After Gordon and Johnson dominated the action for a total of 497 laps, a caution flag on lap 498 sent the race into overtime via a green-white-checkered finish. Gordon and Johnson stayed out on old tires as the lead-lap cars behind them came to the pits for tires and fuel. On the lap-504 restart, Clint Bowyer took Johnson and Gordon three-wide into the first corner, and all three cars spun. Newman passed Allmendinger on the second lap of the restart and held on to win by .342 of a second. Earnhardt finished third, followed by Matt Kenseth and Martin Truex Jr.
Onboard Computer, Oxygen Sensors Control Sprint Cup EFI System
“Fuel injection is a logical progression for NASCAR, and now NASCAR has switched to electronic fuel injection for all NASCAR Sprint Cup Series™ races. With the new EFI, an onboard computer controls fuel injectors in all race car engines, using input from two Bosch wide-band oxygen sensors in the exhaust to determine the right amount of fuel to add to the airflow just as it’s entering the cylinder,” said Wolfgang Hustedt, Bosch Motorsports Manager, North America.
“Bosch oxygen sensors are an exclusive NASCAR Performance® product, and are the recognized standard throughout the racing world. NASCAR race cars go through many different operating conditions at every race, and oxygen sensors are an important component of the fuel injection system,” he said.
Bosch pioneered electronic fuel injection back in the 1970s, developing the automotive oxygen sensor as part of the total system. Today’s wide-band oxygen sensors, like those supplied to NASCAR, monitor the level of oxygen in the exhaust in NASCAR Sprint Cup Series™ race cars, and signal the car’s engine management computer whether the engine is running ‘rich’ or ‘lean’ or right on target.

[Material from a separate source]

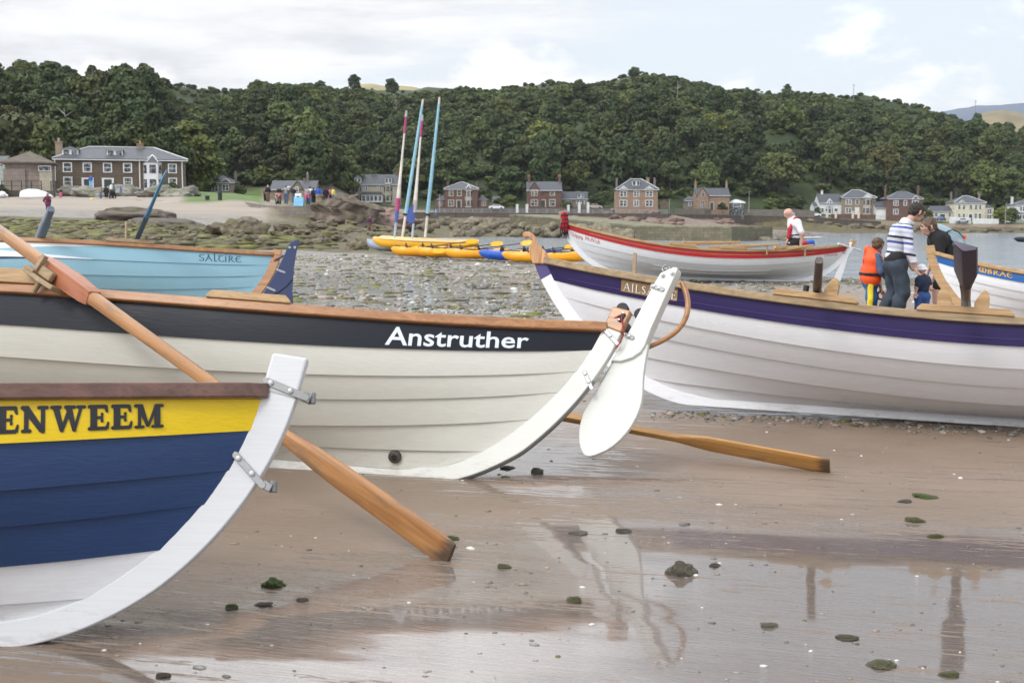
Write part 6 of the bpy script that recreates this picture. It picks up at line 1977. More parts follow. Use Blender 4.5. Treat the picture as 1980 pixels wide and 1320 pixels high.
# red sandstone villa with low wings
Y = 350
zb = at(893, 402.5, Y).z
rt_, ro, w = house('villa', 861, 924, Y, 'redstone', 8.5, 5.3, 'hip', 1.9, 'red stone two storey villa with grey hipped roof right of the tall masts', z=zb, eave_white=2)
u = lambda px: pxx(px, Y, rt_)
for px in (873, 889): window(rt_, u(px), 4.2, .9, 1.4, frame='trim_stone', sur=.22)
window(rt_, u(873), 1.4, 1.3, 1.5, frame='trim_stone', sur=.22, bars='two'); door(rt_, u(888), 1.0, 2.1, 'door_dark', 'trim_stone')
bay(rt_, u(906.5), 2.1, 0, 5.2, .7, 'trim_stone', 'slate', 2, 1.3)
for px in (865, 921): chimney(ro, u(px), 4.6, 5.6, 7.5, .6, .6, 'redstone')
for a, b in ((842, 860), (925, 945)):
    mb = MB(); mb.box(((u(a) + u(b)) / 2, 3.2, 1.0), (abs(u(b) - u(a)), 5, 2.4)); mb.build('wing_wall', MATS['redstone'], rt_)
    mb = MB(); c_ = (u(a) + u(b)) / 2; hw = abs(u(b) - u(a)) / 2 + .2; mb.add([(c_ - hw, .5, 2.2), (c_ + hw, .5, 2.2), (c_ + hw, 5.9, 2.2), (c_ - hw, 5.9, 2.2), (c_ + (-.6 if a > 900 else .9), 3.2, 3.9)], [(0, 1, 4), (1, 2, 4), (2, 3, 4), (3, 0, 4), (3, 2, 1, 0)]); mb.build('wing_roof', MATS['slate'], rt_)
    window(rt_, c_ + .1, 1.3, .9, 1.1, .69, frame='trim_stone', bars='two')
# red house with steep front gable
Y = 352
rt_, ro, w = house('villa', 1019, 1085, Y, 'redstone', 7.5, 5.0, 'gable', 2.4, 'dark red stone house with steep front gable and two chimneys', z=at(1050, 402.5, Y).z)
u = lambda px: pxx(px, Y, rt_)
gablet(rt_, u(1033), -.2, 4.2, 4.2, 3.2, 'redstone', white=False)
mb = MB(); mb.box((u(1033), -.08, 2.1), (4.0, .3, 4.3)); mb.build('wall', MATS['redstone'], rt_)
window(rt_, u(1033), 4.3, 1.5, 1.3, -.22, 'trim_stone', .2, 'two'); window(rt_, u(1033), 1.5, 1.7, 1.5, -.22, 'trim_stone', .2, 'two')
window(rt_, u(1067.5), 4.2, 1.1, 1.1, 0, 'trim_stone', .2); window(rt_, u(1067.5), 1.5, 1.3, 1.6, 0, 'trim_stone', .25); door(rt_, u(1050), 1.0, 2.2, 'door_dark', 'trim_stone')
for px in (1022.5, 1082): chimney(ro, u(px), 3.7, 5.5, 8.8, .7, .9, 'redstone'); pots(ro, u(px), 3.7, 8.8, 2)
# low grey bungalow to its right
Y = 356
rt_, ro, w = house('bungalow', 1087, 1135, Y, 'greystone', 6.5, 2.3, 'gable', 2.0, 'low slate roofed bungalow with a white dormer beside the dark red house', z=at(1110, 400.5, Y).z)
u = lambda px: pxx(px, Y, rt_)
dormer(ro, u(1122.5), .3, 2.6, 1.9, 1.1, .08)
for px, ww in ((1098, 1.6), (1120, 1.8), (1129, 1.4)): window(rt_, u(px), 1.3, ww, 1.0, bars='two', sur=.08)
# big pinkish stone house
Y = 346
rt_, ro, w = house('villa', 1191, 1270, Y, 'pinkstone', 8.5, 5.3, 'hip', 2.9, 'pinkish sandstone villa with three window bays and a white attic dormer', z=at(1230, 404, Y).z, eave_white=2)
u = lambda px: pxx(px, Y, rt_)
for px in (1204, 1229, 1253.5):
    window(rt_, u(px), 4.15, 1.7 if px != 1229 else 1.3, 1.3, 0, bars='two', sur=.16); window(rt_, u(px), 1.55, 1.8 if px != 1229 else 1.2, 1.5, 0, bars='two', sur=.16)
for px in (1204, 1253.5): gablet(rt_, u(px), -.3, 5.3, 2.3, .9, 'lead_white')
dormer(ro, u(1229), 1.2, 6.2, 2.1, 1.6, .1)
for px in (1193.5, 1267): chimney(ro, u(px), 4.4, 5.6, 8.6, .5, .8, 'greystone')
chimney(ro, u(1254), 4.6, 7, 8.7, .8, .6, 'pinkstone')
mb = MB(); mb.prism([(-1.2, 0), (1.2, 0), (1.2, 1.4), (0, 2.6), (-1.2, 1.4)], (u(1283), 2.5, 0), (1, 0, 0), (0, 0, 1), 0, 2.5); mb.build('shed', MATS['brownharl'], rt_)
# sandstone house with tall chimneys
Y = 375
rt_, ro, w = house('villa', 1343, 1408, Y, 'pinkstone', 7.0, 4.2, 'gable', 2.2, 'sandstone house with tall end chimneys, gable at left', z=at(1375, 405.5, Y).z)
u = lambda px: pxx(px, Y, rt_)
mb = MB(); mb.box((u(1355.5), -.3, 2.0), (3.6, .7, 4.2)); mb.build('wall', MATS['pinkstone'], rt_)
gablet(rt_, u(1355.5), -.66, 4.1, 3.6, 2.4, 'pinkstone', white=False)
window(rt_, u(1356), 4.5, .7, .9, -.68, 'trim_stone'); window(rt_, u(1356), 1.6, 1.0, 1.8, -.68, 'trim_stone', bars='two'); door(rt_, u(1374), .9, 2.1, 'door_dark', 'trim_stone'); window(rt_, u(1393), 1.6, 1.0, 1.5, 0, 'trim_stone')
for px in (1345.5, 1405.5): chimney(ro, u(px), 3.5, 5, 8.4, .55, .7, 'sandstone'); pots(ro, u(px), 3.5, 8.4, 1)
rt_, ro, w = house('outbuilding', 1323, 1342, 380, 'greystone', 5, 2.4, 'hip', 1.2, 'small grey outbuilding left of the sandstone house with tall chimneys', z=at(1332, 403.5, 380).z, cat='outbuilding')
window(rt_, pxx(1332, 380, rt_), 1.4, .8, .9)
rt_, ro, w = house('conservatory', 1409, 1436, 378, 'glass', 3.5, 1.9, 'hip', .9, 'glazed lean-to right of the sandstone house with tall chimneys', z=at(1422, 404.5, 378).z, cat='conservatory', rmat='lead_white')
window(rt_, 0, 1.2, 2.2, .9)
# white house joined to brown stone house
Y = 408
rt_, ro, w = house('house', 1581, 1624, Y, 'white_render', 8, 3.9, 'gable', 2.9, 'white house with slate roof joined to the brown stone villa', z=at(1600, 415.5, Y).z)
u = lambda px: pxx(px, Y, rt_)
gablet(rt_, u(1600), -.3, 3.6, 2.4, 1.6, 'white_render'); bay(rt_, u(1600), 2.4, 0, 2.4, .6, 'white_render', 'slate', 1, .4); window(rt_, u(1600), 4.0, 1.0, 1.2, -.32, bars='two'); door(rt_, u(1613), .9, 2.0); window(rt_, u(1587), 1.5, .8, 1.2)
chimney(ro, u(1591), 4, 5, 7.8, .6, .7, 'white_render'); pots(ro, u(1591), 4, 7.8, 1)
rt_, ro, w = house('cottage', 1571, 1582, 410, 'white_render', 6, 2.6, 'gable', 1.4, 'tiny white cottage at the left end of the white house', z=at(1576, 415, 410).z)
window(rt_, 0, 1.4, .6, .9)
Y = 407
rt_, ro, w = house('villa', 1625, 1689, Y, 'sandstone', 8.5, 5.6, 'hip', 2.5, 'brown stone two storey villa with hipped roof beside the white house', z=at(1657, 416, Y).z, eave_white=2)
u = lambda px: pxx(px, Y, rt_)
for z_ in (4.3, 1.5): window(rt_, u(1637), z_, 1.6, 1.4, 0, bars='two', sur=.2)
window(rt_, u(1653.5), 4.3, .9, 1.4); door(rt_, u(1653.5), .9, 2.3, 'door_white'); bay(rt_, u(1673), 2.8, 0, 5.4, .7, 'trim_stone', 'slate', 2, .3); gablet(rt_, u(1673), -.7, 5.6, 3.2, 1.3, 'lead_white')
# red house behind the man's head
Y = 402
rt_, ro, w = house('villa', 1713, 1779, Y, 'redstone', 8.5, 5.6, 'hip', 2.3, 'dark red two storey house with slate roof behind the striped man', z=at(1745, 418.5, Y).z, eave_white=1)
u = lambda px: pxx(px, Y, rt_)
for px in (1728, 1746): window(rt_, u(px), 4.3, 1.3 if px < 1740 else .8, 1.4, bars='two' if px < 1740 else 'sash', sur=.16)
window(rt_, u(1728), 1.5, 1.4, 1.4, bars='two', sur=.16); window(rt_, u(1765), 4.3, 1.8, 1.4, bars='two', sur=.16); window(rt_, u(1763), 1.5, 1.6, 1.5, bars='two', sur=.16); gablet(rt_, u(1765), -.3, 5.6, 2.0, .9, 'redstone')
for px in (1714.5, 1778): chimney(ro, u(px), 4.3, 5.6, 9.3, .55, .8, 'redstone'); pots(ro, u(px), 4.3, 9.3, 1)
rt_, ro, w = house('garage', 1690, 1712, 404, 'white_render', 6, 2.6, 'gable', 2.0, 'white garage with slate roof between the brown and the red villas', z=at(1700, 418, 404).z, cat='garage')
mb = MB(); mb.box((0, -.04, 1.05), (2.4, .08, 2.0)); mb.build('garage_door', MATS['door_white'], rt_)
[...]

Bosch wide-band sensors send varying, virtually continuous signals from ‘rich’ to ‘lean’ and anywhere in between, allowing the management computer to adjust the air/fuel ratio for best performance. Bosch wide-band O2 sensors respond to changes in the air/fuel mixture in less than 100 milliseconds (a millisecond is 1/1000 of a second), and reach operating temperature of 1400°F within 20 seconds or less, offering virtually immediate fuel management.
“Oxygen sensors relay vital information on engine performance to the vehicle’s engine management system, which controls the fuel injectors and determines how the vehicle reacts to race conditions,” continued Hustedt. “This change to fuel injection will give NASCAR teams enhanced control over their vehicles’ performance, and the oxygen sensors are essential for maximum but flexible performance at each track.”
In addition to NASCAR, cars in Grand Am and American Le Mans Series (ALMS) road races, and Chevrolet V-6 IndyCar racers run Bosch oxygen sensors as part of their EFI engine management systems. Thirty-fiveyears after introducing electronic fuel injection and the automotive oxygen sensors, fuel injection pioneer Bosch continually upgrades system technology as it supplies automobile manufacturers, the aftermarket, and the racing community around the world with the most advanced systems available.